The emergence of transformer-based anomaly detection models (e.g., Time Series Transformer, Temporal Fusion Transformer) presents a potential alternative to LSTM-based approaches. Future studies should evaluate whether transformer models can outperform LSTM-AE in time-series anomaly detection while remaining computationally efficient for Edge AI applications.

Additionally, self-supervised learning techniques could be explored to reduce dependency on labelled datasets, allowing the system to adapt to new patterns without requiring manually labelled training data.

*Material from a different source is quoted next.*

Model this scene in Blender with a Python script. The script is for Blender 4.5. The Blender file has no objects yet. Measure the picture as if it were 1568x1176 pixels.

To validate the framework in real-world scenarios, long-term deployment in smart home environments should be conducted. Future work should achieve these objectives:

• Implement continuous model monitoring to assess real-world false positive and false negative rates over time.
• Investigate federated learning strategies, where multiple IoT devices collaborate to update models without sharing raw sensor data, enhancing privacy while improving detection performance across different smart homes.

With the increasing efficiency of transformer-based models for time-series data, future research will explore whether lightweight transformer variants can enhance anomaly detection while maintaining computational efficiency on edge devices.

Specifically, we should investigate the following:

• Time Series Transformer (TST)—A variant designed for sequential anomaly detection, emphasizing capturing long-range dependencies.
• Temporal Fusion Transformer (TFT)—A deep learning model that combines attention mechanisms with interpretable AI for time-series forecasting.
• MobileViT and TinyBERT—Transformer-based architectures optimized for low-power devices.

If optimized for edge inference, these models could potentially replace LSTM Autoencoders, providing better sequential anomaly detection with lower latency.

By addressing these areas, future research can further enhance the robustness, adaptability, and efficiency of Edge AI-based anomaly detection, paving the way for intelligent, autonomous IoT anomaly detection solutions in smart homes and beyond.